**The request:** Starting at the first line of the data, please print exactly those lines through the one that holds "COL = S.collection", omitting every picture.

* begin Supplied data *

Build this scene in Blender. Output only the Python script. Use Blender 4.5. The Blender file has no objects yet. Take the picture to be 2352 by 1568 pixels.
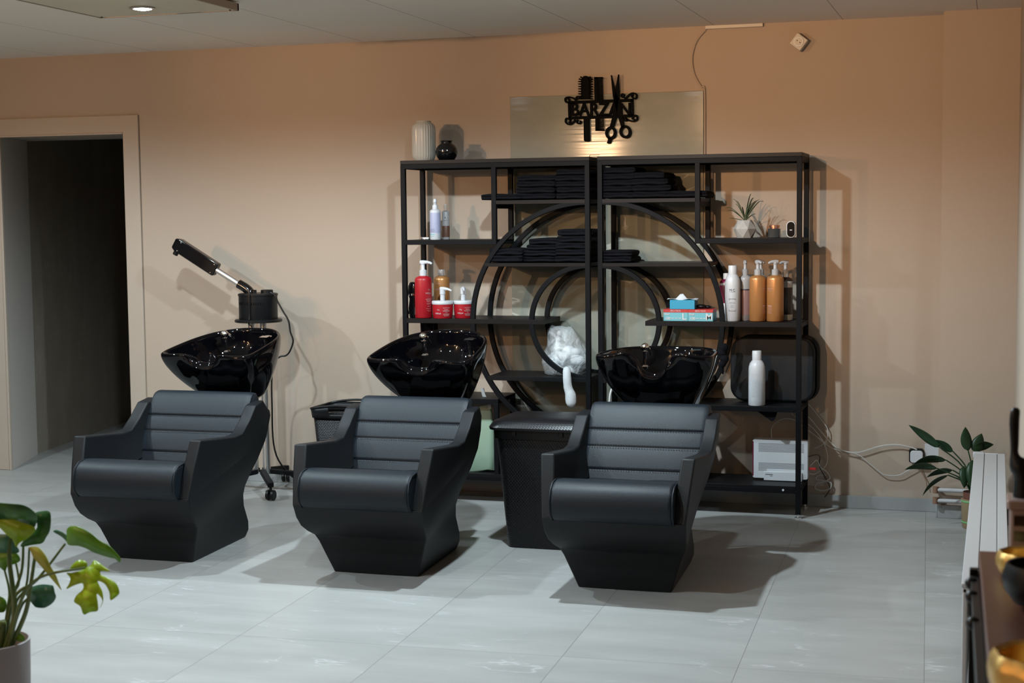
import bpy, bmesh, math, random
from mathutils import Vector, Matrix
random.seed(7)
PI = math.pi
S = bpy.context.scene
COL = S.collection

# ------------------------------------------------------------------ camera
cd = bpy.data.cameras.new('camera'); cam = bpy.data.objects.new('camera', cd); COL.objects.link(cam)
_r = Vector((0.95463989, 0.29759258, -0.01006696)); _u = Vector((-0.01441257, 0.0799499, 0.99669468)); _f = Vector((-0.29741379, 0.95133941, -0.08061244))
M = Matrix((( _r.x, _u.x, -_f.x, 0), (_r.y, _u.y, -_f.y, -8.0102), (_r.z, _u.z, -_f.z, 1.507), (0, 0, 0, 1)))
cam.matrix_world = M
cd.sensor_width = 36; cd.lens = 54.598; cd.clip_start = .05; cd.clip_end = 60
cd.dof.use_dof = True; cd.dof.focus_distance = 7.3; cd.dof.aperture_fstop = 5.0
S.camera = cam
# ------------------------------------------------------------------ world, exposure
w = bpy.data.worlds.new('world'); S.world = w; w.use_nodes = True
w.node_tree.nodes['Background'].inputs[0].default_value = (1, .82, .65, 1)
w.node_tree.nodes['Background'].inputs[1].default_value = 0.02
S.view_settings.view_transform = 'Standard'; S.view_settings.look = 'None'
S.view_settings.gamma = 1; S.view_settings.use_curve_mapping = False
S.view_settings.exposure = 0.0
S.cycles.max_bounces = 8; S.cycles.diffuse_bounces = 4; S.cycles.glossy_bounces = 4
S.cycles.transmission_bounces = 6; S.cycles.transparent_max_bounces = 12
S.cycles.sample_clamp_indirect = 4
S.cycles.caustics_reflective = False; S.cycles.caustics_refractive = False
S.cycles.use_denoising = True
# light settings (the lamps themselves are built by downlight() and warm_lamp())
COOL = (.76, .92, 1.0); WARM = (1.0, .60, .32)
COOL_W = 130; WARM_W = 45; FILL_W = 560
TRACK = [((-2.1, -5.6), (-.75, 0, 2.25)), ((-5.3, -5.8), (-2.6, 0, 2.3)), ((-5.9, -6.2), (-4.6, 0, 2.35))]  # added warm spots, positions and aims chosen to tint the upper wall
COOL_SPOTS = [(-3.58, -1.92), (-1.92, -2.10), (-3.7, -4.1), (-2.25, -4.0), (-5.5, -4.1), (-5.30, -1.95)]
WARM_SPOTS = [(-4.4, -9.2), (-4.45, -10.2), (-6.3, -8.6), (-6.0, -7.0)]

# ------------------------------------------------------------------ materials
def nt(m): return m.node_tree.nodes, m.node_tree.links
ALB = .62      # overall paint reflectance
def mat(name, col, rough=.5, metal=0, spec=.5, bump=0, bscale=200, coat=0, trans=0, emit=None, estr=0, alpha=1, var=0, vscale=8, sss=0):
    if not metal and trans < .5: col = tuple(c * ALB for c in col)
    m = bpy.data.materials.new(name); m.use_nodes = True; N, L = nt(m); b = N['Principled BSDF']
    b.inputs['Base Color'].default_value = (*col, 1); b.inputs['Roughness'].default_value = rough
    b.inputs['Metallic'].default_value = metal; b.inputs['Specular IOR Level'].default_value = spec
    b.inputs['Coat Weight'].default_value = coat; b.inputs['Transmission Weight'].default_value = trans
    b.inputs['Alpha'].default_value = alpha
    if emit: b.inputs['Emission Color'].default_value = (*emit, 1); b.inputs['Emission Strength'].default_value = estr
    tc = N.new('ShaderNodeTexCoord')
    n = N.new('ShaderNodeTexNoise'); n.inputs['Scale'].default_value = vscale; n.inputs['Detail'].default_value = 4
    L.new(tc.outputs['Object'], n.inputs['Vector'])
    mx = N.new('ShaderNodeMix'); mx.data_type = 'RGBA'
    v = max(var, .03)
    mx.inputs['A'].default_value = (*[c * (1 - v) for c in col], 1); mx.inputs['B'].default_value = (*[min(1, c * (1 + v)) for c in col], 1)
    L.new(n.outputs['Fac'], mx.inputs['Factor']); L.new(mx.outputs['Result'], b.inputs['Base Color'])
    if bump:
        n2 = N.new('ShaderNodeTexNoise'); n2.inputs['Scale'].default_value = bscale; n2.inputs['Detail'].default_value = 3
        L.new(tc.outputs['Object'], n2.inputs['Vector'])
        bp = N.new('ShaderNodeBump'); bp.inputs['Strength'].default_value = bump; bp.inputs['Distance'].default_value = .002
        L.new(n2.outputs['Fac'], bp.inputs['Height']); L.new(bp.outputs['Normal'], b.inputs['Normal'])
    return m
def srgb(r, g, b):
    f = lambda c: (c / 255 / 12.92) if c <= 10 else ((c / 255 + .055) / 1.055) ** 2.4
    return (f(r), f(g), f(b))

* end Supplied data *

**Finished exercise:**
Build this scene in Blender. Output only the Python script. Use Blender 4.5. The Blender file has no objects yet. Take the picture to be 2352 by 1568 pixels.
import bpy, bmesh, math, random
from mathutils import Vector, Matrix
random.seed(7)
PI = math.pi
S = bpy.context.scene
COL = S.collection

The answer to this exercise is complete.